_PROMPT_
Return the whole listing, line for line, without the pictures in it.

=====

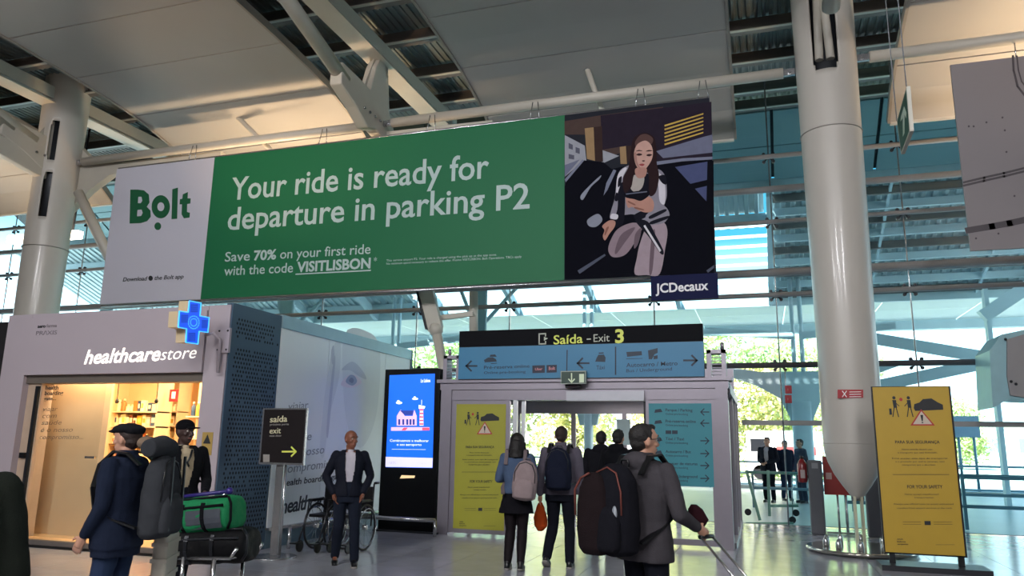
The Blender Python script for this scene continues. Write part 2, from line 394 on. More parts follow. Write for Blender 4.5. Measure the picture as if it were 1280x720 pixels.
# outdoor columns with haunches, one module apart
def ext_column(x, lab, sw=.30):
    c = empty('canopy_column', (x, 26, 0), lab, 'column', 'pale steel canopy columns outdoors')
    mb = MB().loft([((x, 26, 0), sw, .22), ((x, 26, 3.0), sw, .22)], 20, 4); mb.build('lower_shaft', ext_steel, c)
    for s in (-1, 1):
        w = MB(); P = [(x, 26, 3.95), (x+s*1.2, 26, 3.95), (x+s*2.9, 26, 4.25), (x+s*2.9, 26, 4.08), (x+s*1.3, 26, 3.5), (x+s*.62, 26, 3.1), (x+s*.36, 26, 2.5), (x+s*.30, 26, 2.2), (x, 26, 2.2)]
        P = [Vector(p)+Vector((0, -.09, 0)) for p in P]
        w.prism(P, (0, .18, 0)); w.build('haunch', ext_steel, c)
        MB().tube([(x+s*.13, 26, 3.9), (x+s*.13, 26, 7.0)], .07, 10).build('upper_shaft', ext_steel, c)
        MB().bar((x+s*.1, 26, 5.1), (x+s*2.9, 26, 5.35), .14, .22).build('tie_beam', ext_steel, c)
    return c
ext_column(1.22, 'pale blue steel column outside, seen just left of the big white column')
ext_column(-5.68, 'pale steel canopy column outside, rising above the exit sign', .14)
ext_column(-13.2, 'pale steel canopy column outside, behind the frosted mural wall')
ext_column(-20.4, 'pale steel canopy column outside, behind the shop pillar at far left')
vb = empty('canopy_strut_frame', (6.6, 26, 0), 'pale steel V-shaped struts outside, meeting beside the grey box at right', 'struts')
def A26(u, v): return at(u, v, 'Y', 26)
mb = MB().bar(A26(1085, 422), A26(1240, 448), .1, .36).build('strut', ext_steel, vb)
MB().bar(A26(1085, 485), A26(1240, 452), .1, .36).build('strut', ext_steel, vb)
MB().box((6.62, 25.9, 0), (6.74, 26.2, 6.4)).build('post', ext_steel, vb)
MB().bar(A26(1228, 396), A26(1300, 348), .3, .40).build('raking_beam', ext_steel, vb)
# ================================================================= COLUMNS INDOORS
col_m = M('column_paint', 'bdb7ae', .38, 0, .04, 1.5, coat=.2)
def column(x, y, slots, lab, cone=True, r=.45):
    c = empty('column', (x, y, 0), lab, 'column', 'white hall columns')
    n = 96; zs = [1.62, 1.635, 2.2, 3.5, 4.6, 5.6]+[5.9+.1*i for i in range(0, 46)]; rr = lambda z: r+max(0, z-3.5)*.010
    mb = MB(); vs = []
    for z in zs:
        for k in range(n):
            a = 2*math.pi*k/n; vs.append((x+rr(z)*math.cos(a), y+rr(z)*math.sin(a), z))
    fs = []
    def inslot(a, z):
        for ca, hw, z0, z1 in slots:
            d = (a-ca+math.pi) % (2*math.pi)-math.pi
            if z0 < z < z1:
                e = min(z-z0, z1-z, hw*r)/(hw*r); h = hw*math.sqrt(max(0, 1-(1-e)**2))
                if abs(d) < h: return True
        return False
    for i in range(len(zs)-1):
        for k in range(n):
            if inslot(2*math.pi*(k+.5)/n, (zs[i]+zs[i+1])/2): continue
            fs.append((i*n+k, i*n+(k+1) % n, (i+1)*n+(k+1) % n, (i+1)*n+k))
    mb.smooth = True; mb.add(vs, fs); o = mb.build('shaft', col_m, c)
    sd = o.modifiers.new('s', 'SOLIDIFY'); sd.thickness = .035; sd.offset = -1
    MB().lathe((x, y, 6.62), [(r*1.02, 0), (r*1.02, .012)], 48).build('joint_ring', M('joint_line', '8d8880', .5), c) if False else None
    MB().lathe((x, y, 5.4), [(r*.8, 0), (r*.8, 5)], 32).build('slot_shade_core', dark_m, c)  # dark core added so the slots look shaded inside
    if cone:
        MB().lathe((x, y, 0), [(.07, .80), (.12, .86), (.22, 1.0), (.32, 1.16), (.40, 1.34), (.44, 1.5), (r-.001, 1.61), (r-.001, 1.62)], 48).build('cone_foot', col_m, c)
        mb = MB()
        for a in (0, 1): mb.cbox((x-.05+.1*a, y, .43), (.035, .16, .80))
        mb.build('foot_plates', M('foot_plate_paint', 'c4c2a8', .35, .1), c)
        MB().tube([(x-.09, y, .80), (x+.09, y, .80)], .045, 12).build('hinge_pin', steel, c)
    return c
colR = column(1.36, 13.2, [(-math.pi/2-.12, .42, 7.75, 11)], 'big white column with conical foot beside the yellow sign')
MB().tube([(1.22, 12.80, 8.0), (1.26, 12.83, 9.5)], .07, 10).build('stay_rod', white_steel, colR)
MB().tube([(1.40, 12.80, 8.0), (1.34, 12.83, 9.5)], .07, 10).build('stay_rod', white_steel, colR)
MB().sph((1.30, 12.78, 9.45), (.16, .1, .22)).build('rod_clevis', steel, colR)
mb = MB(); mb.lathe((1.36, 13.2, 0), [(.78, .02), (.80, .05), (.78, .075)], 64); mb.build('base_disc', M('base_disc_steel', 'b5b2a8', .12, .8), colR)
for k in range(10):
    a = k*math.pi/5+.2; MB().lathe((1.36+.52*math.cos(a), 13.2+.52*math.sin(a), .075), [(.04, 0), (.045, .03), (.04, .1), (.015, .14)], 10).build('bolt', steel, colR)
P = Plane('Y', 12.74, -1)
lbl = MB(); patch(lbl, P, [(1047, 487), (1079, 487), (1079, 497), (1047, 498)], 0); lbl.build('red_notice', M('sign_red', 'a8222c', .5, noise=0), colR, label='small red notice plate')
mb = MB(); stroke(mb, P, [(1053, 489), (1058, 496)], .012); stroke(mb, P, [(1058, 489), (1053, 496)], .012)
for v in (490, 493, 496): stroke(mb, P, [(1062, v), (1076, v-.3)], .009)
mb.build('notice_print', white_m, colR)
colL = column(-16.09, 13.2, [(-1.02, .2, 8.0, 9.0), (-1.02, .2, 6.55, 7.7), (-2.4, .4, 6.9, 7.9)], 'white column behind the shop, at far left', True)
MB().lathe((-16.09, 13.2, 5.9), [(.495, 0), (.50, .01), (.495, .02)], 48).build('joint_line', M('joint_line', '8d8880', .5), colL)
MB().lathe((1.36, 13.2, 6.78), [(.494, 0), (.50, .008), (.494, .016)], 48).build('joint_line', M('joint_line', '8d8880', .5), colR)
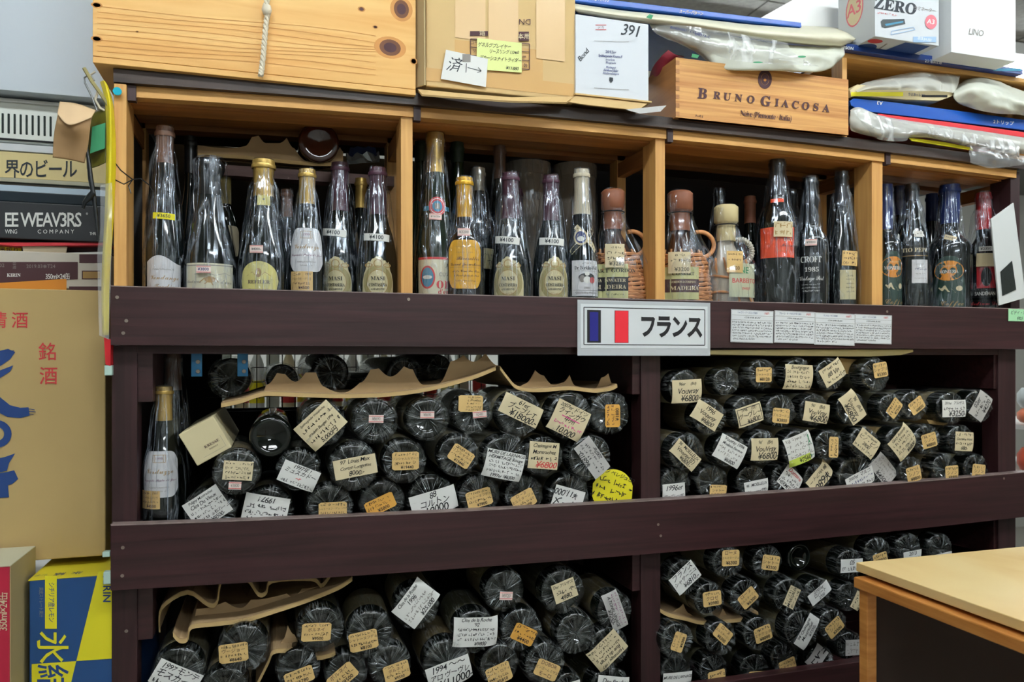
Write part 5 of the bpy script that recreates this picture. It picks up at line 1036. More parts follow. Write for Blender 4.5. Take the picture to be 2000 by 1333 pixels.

=====

_COMPLETED TASK_
The Blender Python script for this scene continues. Write part 2, from line 394 on. More parts follow. Write for Blender 4.5. Measure the picture as if it were 1280x720 pixels.
# outdoor columns with haunches, one module apart
def ext_column(x, lab, sw=.30):
    c = empty('canopy_column', (x, 26, 0), lab, 'column', 'pale steel canopy columns outdoors')
    mb = MB().loft([((x, 26, 0), sw, .22), ((x, 26, 3.0), sw, .22)], 20, 4); mb.build('lower_shaft', ext_steel, c)
    for s in (-1, 1):
        w = MB(); P = [(x, 26, 3.95), (x+s*1.2, 26, 3.95), (x+s*2.9, 26, 4.25), (x+s*2.9, 26, 4.08), (x+s*1.3, 26, 3.5), (x+s*.62, 26, 3.1), (x+s*.36, 26, 2.5), (x+s*.30, 26, 2.2), (x, 26, 2.2)]
        P = [Vector(p)+Vector((0, -.09, 0)) for p in P]
        w.prism(P, (0, .18, 0)); w.build('haunch', ext_steel, c)
        MB().tube([(x+s*.13, 26, 3.9), (x+s*.13, 26, 7.0)], .07, 10).build('upper_shaft', ext_steel, c)
        MB().bar((x+s*.1, 26, 5.1), (x+s*2.9, 26, 5.35), .14, .22).build('tie_beam', ext_steel, c)
    return c
ext_column(1.22, 'pale blue steel column outside, seen just left of the big white column')
ext_column(-5.68, 'pale steel canopy column outside, rising above the exit sign', .14)
ext_column(-13.2, 'pale steel canopy column outside, behind the frosted mural wall')
ext_column(-20.4, 'pale steel canopy column outside, behind the shop pillar at far left')
vb = empty('canopy_strut_frame', (6.6, 26, 0), 'pale steel V-shaped struts outside, meeting beside the grey box at right', 'struts')
def A26(u, v): return at(u, v, 'Y', 26)
mb = MB().bar(A26(1085, 422), A26(1240, 448), .1, .36).build('strut', ext_steel, vb)
MB().bar(A26(1085, 485), A26(1240, 452), .1, .36).build('strut', ext_steel, vb)
MB().box((6.62, 25.9, 0), (6.74, 26.2, 6.4)).build('post', ext_steel, vb)
MB().bar(A26(1228, 396), A26(1300, 348), .3, .40).build('raking_beam', ext_steel, vb)
# ================================================================= COLUMNS INDOORS
col_m = M('column_paint', 'bdb7ae', .38, 0, .04, 1.5, coat=.2)
def column(x, y, slots, lab, cone=True, r=.45):
    c = empty('column', (x, y, 0), lab, 'column', 'white hall columns')
    n = 96; zs = [1.62, 1.635, 2.2, 3.5, 4.6, 5.6]+[5.9+.1*i for i in range(0, 46)]; rr = lambda z: r+max(0, z-3.5)*.010
    mb = MB(); vs = []
    for z in zs:
        for k in range(n):
            a = 2*math.pi*k/n; vs.append((x+rr(z)*math.cos(a), y+rr(z)*math.sin(a), z))
    fs = []
    def inslot(a, z):
        for ca, hw, z0, z1 in slots:
            d = (a-ca+math.pi) % (2*math.pi)-math.pi
            if z0 < z < z1:
                e = min(z-z0, z1-z, hw*r)/(hw*r); h = hw*math.sqrt(max(0, 1-(1-e)**2))
                if abs(d) < h: return True
        return False
    for i in range(len(zs)-1):
        for k in range(n):
            if inslot(2*math.pi*(k+.5)/n, (zs[i]+zs[i+1])/2): continue
            fs.append((i*n+k, i*n+(k+1) % n, (i+1)*n+(k+1) % n, (i+1)*n+k))
    mb.smooth = True; mb.add(vs, fs); o = mb.build('shaft', col_m, c)
    sd = o.modifiers.new('s', 'SOLIDIFY'); sd.thickness = .035; sd.offset = -1
    MB().lathe((x, y, 6.62), [(r*1.02, 0), (r*1.02, .012)], 48).build('joint_ring', M('joint_line', '8d8880', .5), c) if False else None
    MB().lathe((x, y, 5.4), [(r*.8, 0), (r*.8, 5)], 32).build('slot_shade_core', dark_m, c)  # dark core added so the slots look shaded inside
    if cone:
        MB().lathe((x, y, 0), [(.07, .80), (.12, .86), (.22, 1.0), (.32, 1.16), (.40, 1.34), (.44, 1.5), (r-.001, 1.61), (r-.001, 1.62)], 48).build('cone_foot', col_m, c)
        mb = MB()
        for a in (0, 1): mb.cbox((x-.05+.1*a, y, .43), (.035, .16, .80))
        mb.build('foot_plates', M('foot_plate_paint', 'c4c2a8', .35, .1), c)
        MB().tube([(x-.09, y, .80), (x+.09, y, .80)], .045, 12).build('hinge_pin', steel, c)
    return c
colR = column(1.36, 13.2, [(-math.pi/2-.12, .42, 7.75, 11)], 'big white column with conical foot beside the yellow sign')
MB().tube([(1.22, 12.80, 8.0), (1.26, 12.83, 9.5)], .07, 10).build('stay_rod', white_steel, colR)
MB().tube([(1.40, 12.80, 8.0), (1.34, 12.83, 9.5)], .07, 10).build('stay_rod', white_steel, colR)
MB().sph((1.30, 12.78, 9.45), (.16, .1, .22)).build('rod_clevis', steel, colR)
mb = MB(); mb.lathe((1.36, 13.2, 0), [(.78, .02), (.80, .05), (.78, .075)], 64); mb.build('base_disc', M('base_disc_steel', 'b5b2a8', .12, .8), colR)
for k in range(10):
    a = k*math.pi/5+.2; MB().lathe((1.36+.52*math.cos(a), 13.2+.52*math.sin(a), .075), [(.04, 0), (.045, .03), (.04, .1), (.015, .14)], 10).build('bolt', steel, colR)
P = Plane('Y', 12.74, -1)
lbl = MB(); patch(lbl, P, [(1047, 487), (1079, 487), (1079, 497), (1047, 498)], 0); lbl.build('red_notice', M('sign_red', 'a8222c', .5, noise=0), colR, label='small red notice plate')
mb = MB(); stroke(mb, P, [(1053, 489), (1058, 496)], .012); stroke(mb, P, [(1058, 489), (1053, 496)], .012)
for v in (490, 493, 496): stroke(mb, P, [(1062, v), (1076, v-.3)], .009)
mb.build('notice_print', white_m, colR)
colL = column(-16.09, 13.2, [(-1.02, .2, 8.0, 9.0), (-1.02, .2, 6.55, 7.7), (-2.4, .4, 6.9, 7.9)], 'white column behind the shop, at far left', True)
MB().lathe((-16.09, 13.2, 5.9), [(.495, 0), (.50, .01), (.495, .02)], 48).build('joint_line', M('joint_line', '8d8880', .5), colL)
MB().lathe((1.36, 13.2, 6.78), [(.494, 0), (.50, .008), (.494, .016)], 48).build('joint_line', M('joint_line', '8d8880', .5), colR)
Write part 5 of the bpy script that recreates this picture. It picks up at line 1036. More parts follow. Write for Blender 4.5. Take the picture to be 2000 by 1333 pixels.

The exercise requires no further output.